Sandy Hobbs | Letters to Ambrose Merton # 22, 2000
David, McKittrick, Seamus Kelters, Brian Feeney and Chris Thornton. Lost Lives: The stories of the men and women and children who died as a result of the Northern Ireland troubles. Edinburgh: Mainstream, 1999, 1630 p. Index.
This is a most unusual book. The authors set out to give an account of every person who has died as a result of the “troubles” in Northern Ireland since the 1960s. The entries are chronological, starting with a first death in June, 1966 and ending with case number 3637 in July 1999. Regrettably this means the work is not definitive, since the deaths continue. The authors seek to set out the facts in calm and measured terms. The book contains statistically analysis classifying both the dead and those responsible for the deaths by religion and other categories. Yet, one can well believe that the authors “shed tears while researching and writing” the book (p. 13) and I cannot imagine any reader failing to be moved by some of the stories which are told in these pages.

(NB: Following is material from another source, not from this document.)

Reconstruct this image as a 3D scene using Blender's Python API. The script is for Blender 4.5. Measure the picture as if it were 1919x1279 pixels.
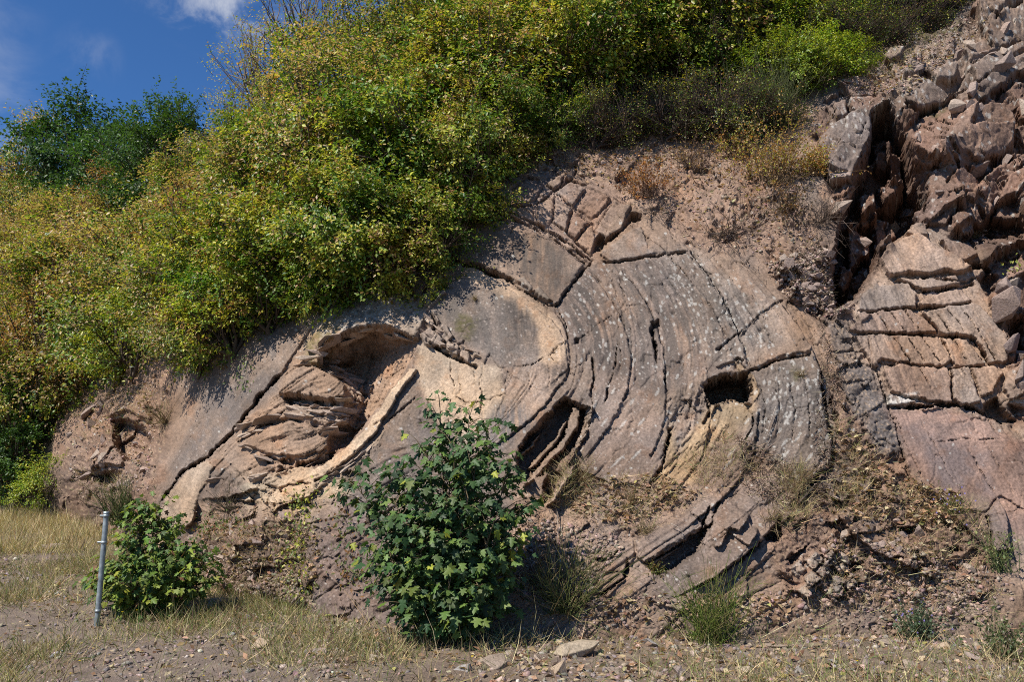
import bpy, bmesh, math, random
import numpy as np
from mathutils import Vector, Matrix

# ------------------------------------------------------------------ camera, sky, sun, exposure
scene = bpy.context.scene
for o in list(bpy.data.objects):
    bpy.data.objects.remove(o)
coll = scene.collection
RND = np.random.default_rng(7)
random.seed(7)

FPX, CX, CY = 1600.0, 959.5, 639.5            # focal length and centre for a 1919 px wide frame
PITCH = math.radians(8.2)
CAMZ = 1.6
cam_data = bpy.data.cameras.new('camera')
cam_data.sensor_width = 36.0
cam_data.lens = FPX / 1919.0 * 36.0
cam_data.clip_start = 0.05
cam_data.clip_end = 3000.0
cam = bpy.data.objects.new('camera', cam_data)
cam.location = (0, 0, CAMZ)
cam.rotation_euler = (math.radians(90) + PITCH, 0, 0)
coll.objects.link(cam)
scene.camera = cam

SUN_EL, SUN_AZ = math.radians(51), math.radians(49)       # azimuth: to the left of straight behind the camera
SUN = Vector((-math.cos(SUN_EL) * math.sin(SUN_AZ), -math.cos(SUN_EL) * math.cos(SUN_AZ), math.sin(SUN_EL)))
sd = bpy.data.lights.new('sun', 'SUN')
sd.energy = 5.0
sd.angle = math.radians(0.55)
sd.color = (1.0, 0.945, 0.855)
so = bpy.data.objects.new('sun', sd)
so.rotation_euler = SUN.to_track_quat('Z', 'Y').to_euler()
so.location = (-20, -15, 30)
coll.objects.link(so)

world = bpy.data.worlds.new('World')
scene.world = world
world.use_nodes = True
wt = world.node_tree
wt.nodes.clear()
def wn(t, **k):
    n = wt.nodes.new(t)
    for a, b in k.items():
        setattr(n, a, b)
    return n
w_out = wn('ShaderNodeOutputWorld')
w_bg = wn('ShaderNodeBackground')
w_bg.inputs['Strength'].default_value = 0.062
sky = wn('ShaderNodeTexSky', sky_type='NISHITA', sun_disc=False)
sky.sun_elevation = SUN_EL
sky.sun_rotation = math.atan2(SUN.x, SUN.y)
sky.altitude = 800
sky.air_density = 1.0
sky.dust_density = 0.2
sky.ozone_density = 3.0
w_tint = wn('ShaderNodeMix', data_type='RGBA', blend_type='MULTIPLY')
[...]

This book could be read as a sociological, historical or political document and reviewed accordingly. However, for readers of Ambrose Merton, I wish to draw attention to the fact it contains a great deal of material bearing on the popular culture of Northern Ireland. The deeply felt traditional beliefs which are part of the conflicts in Northern Ireland are in certain respects obvious. They had to be taken into account by David McKittrick and his fellow authors when preparing the book:
“We produced a style guide which, with its regulations and examples, grew into a 12,000-word document. We tried to avoid contentious or disputed words, seeking always usages which would give offence to no one. In this context Northern Ireland’s second largest city defeated us, and we sought refuge in a mixture of an uneasy compromise and random use. In introducing victims we use the word L/Derry; after that, we simply use Londonderry and Derry interchangeably” (p. 19).

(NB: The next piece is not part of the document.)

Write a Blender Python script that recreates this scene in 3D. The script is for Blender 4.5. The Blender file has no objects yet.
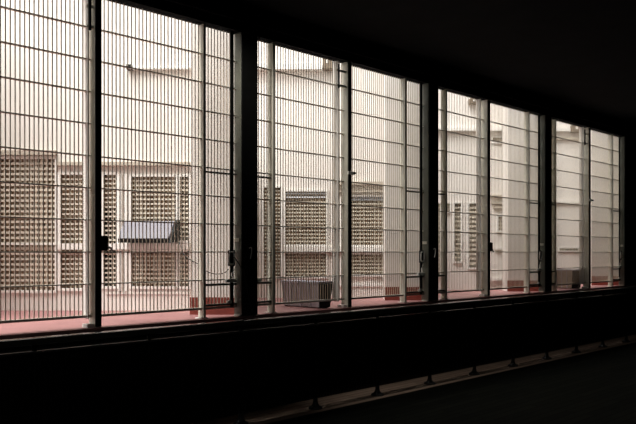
import bpy, math, random
from mathutils import Vector
random.seed(4)
D = bpy.data; COL = bpy.context.scene.collection
S2 = math.sqrt(0.5)
EYE = 1.75
FWD = Vector((S2, S2, 0)); RGT = Vector((S2, -S2, 0)); UP = Vector((0, 0, 1))
FOC = 728.0                                   # focal length in pixels at 636 wide

# ------------------------------------------------------------------ materials
def mat(name, col, rough=0.6, metal=0.0, var=0.0, scale=8.0, bump=0.0, coat=0.0, stretch=None, spec=0.5):
    m = D.materials.new(name); m.use_nodes = True
    nt = m.node_tree; b = nt.nodes['Principled BSDF']
    b.inputs['Base Color'].default_value = (*col, 1); b.inputs['Roughness'].default_value = rough
    b.inputs['Metallic'].default_value = metal; b.inputs['Coat Weight'].default_value = coat
    b.inputs['Specular IOR Level'].default_value = spec
    if var or bump:
        tc = nt.nodes.new('ShaderNodeTexCoord'); n = nt.nodes.new('ShaderNodeTexNoise')
        n.inputs['Scale'].default_value = scale; n.inputs['Detail'].default_value = 5
        if stretch:
            mp = nt.nodes.new('ShaderNodeMapping'); mp.inputs['Scale'].default_value = stretch
            nt.links.new(tc.outputs['Object'], mp.inputs['Vector']); nt.links.new(mp.outputs['Vector'], n.inputs['Vector'])
        else:
            nt.links.new(tc.outputs['Object'], n.inputs['Vector'])
        r = nt.nodes.new('ShaderNodeValToRGB')
        r.color_ramp.elements[0].position = 0.3; r.color_ramp.elements[1].position = 0.7
        r.color_ramp.elements[0].color = (*[c * (1 - var) for c in col], 1)
        r.color_ramp.elements[1].color = (*[min(1, c * (1 + var)) for c in col], 1)
        nt.links.new(n.outputs['Fac'], r.inputs['Fac']); nt.links.new(r.outputs['Color'], b.inputs['Base Color'])
        if bump:
            bp = nt.nodes.new('ShaderNodeBump'); bp.inputs['Strength'].default_value = bump; bp.inputs['Distance'].default_value = 0.01
            nt.links.new(n.outputs['Fac'], bp.inputs['Height']); nt.links.new(bp.outputs['Normal'], b.inputs['Normal'])
    return m

def plank_mat(name, c1, c2, width, length, rough):
    m = D.materials.new(name); m.use_nodes = True
    nt = m.node_tree; b = nt.nodes['Principled BSDF']; b.inputs['Roughness'].default_value = rough; b.inputs['Specular IOR Level'].default_value = .06
    tc = nt.nodes.new('ShaderNodeTexCoord'); br = nt.nodes.new('ShaderNodeTexBrick')
    br.inputs['Color1'].default_value = (*c1, 1); br.inputs['Color2'].default_value = (*c2, 1)
    br.inputs['Mortar'].default_value = (c1[0]*.3, c1[1]*.3, c1[2]*.3, 1)
    br.inputs['Scale'].default_value = 1; br.inputs['Mortar Size'].default_value = 0.006
    br.inputs['Brick Width'].default_value = length; br.inputs['Row Height'].default_value = width
    n = nt.nodes.new('ShaderNodeTexNoise'); n.inputs['Scale'].default_value = 3
    mx = nt.nodes.new('ShaderNodeMix'); mx.data_type = 'RGBA'; mx.blend_type = 'MULTIPLY'; mx.inputs[0].default_value = 0.5
    nt.links.new(tc.outputs['Object'], br.inputs['Vector']); nt.links.new(tc.outputs['Object'], n.inputs['Vector'])
    nt.links.new(br.outputs['Color'], mx.inputs[6]); nt.links.new(n.outputs['Fac'], mx.inputs[7])
    nt.links.new(mx.outputs[2], b.inputs['Base Color'])
    return m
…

The problem they faced was that “Londonderry” is the name favoured by members of the Protestant, Loyalist community and “Derry” is preferred by the Catholic, Republican community. The point may seem trivial to outsiders but not to many of the inhabitants of Northern Ireland. A cultural dispute of this sort lies on a continuum which includes a belief, testified to by many of the cases in the book, that merely to be a member of one or other of these communities would make a person a legitimate target for an assassin.
Many of the entries take for granted an awareness of the assumption made by paramilitary groups that they had a right to enforce “law and order” in their communities. Some deaths appear to have been “punishments” for activities such as drug-dealing or informing. The small photographic sections includes a number of commemorative murals, this form of outdoor art being a prominent feature of the Northern Ireland troubles. There is also a striking photograph of a wake for a man killed while attending a funeral. {Murders committed while the victim is mourning or worshiping have a particular cultural resonance.) His coffin is open and a young child is being shown the corpse.
One of the first victims described in the book (Case No, 3, pp. 28-29) was Matilda Gould, a 77 year old widow, who was a Protestant. It appears that members of the Protestant para-military group, the Ulster Volunteer Forces, intended to set fire to a Catholic owned bar. However, they accidentally fire-bombed the home of Mrs Gould, who happened to live next door. A statement attributed to a man convicted of the murder of a Catholic barman is worth close examination. He was reported as having later pointed to the bar next to Mrs Gould’s home and saying:
“That’s a job I done, but I done a funny wonder. I threw a petrol bomb through the wrong window and an old lady got burned. That’s the window, I put it through there.”
Here we have him acknowledging responsibility for a death. It seems probable that he knew that she was a member of his own religious community. Yet his language habits are so taken for granted that he can use the rhyming slang “funny wonder”, meaning blunder, to refer to his own actions.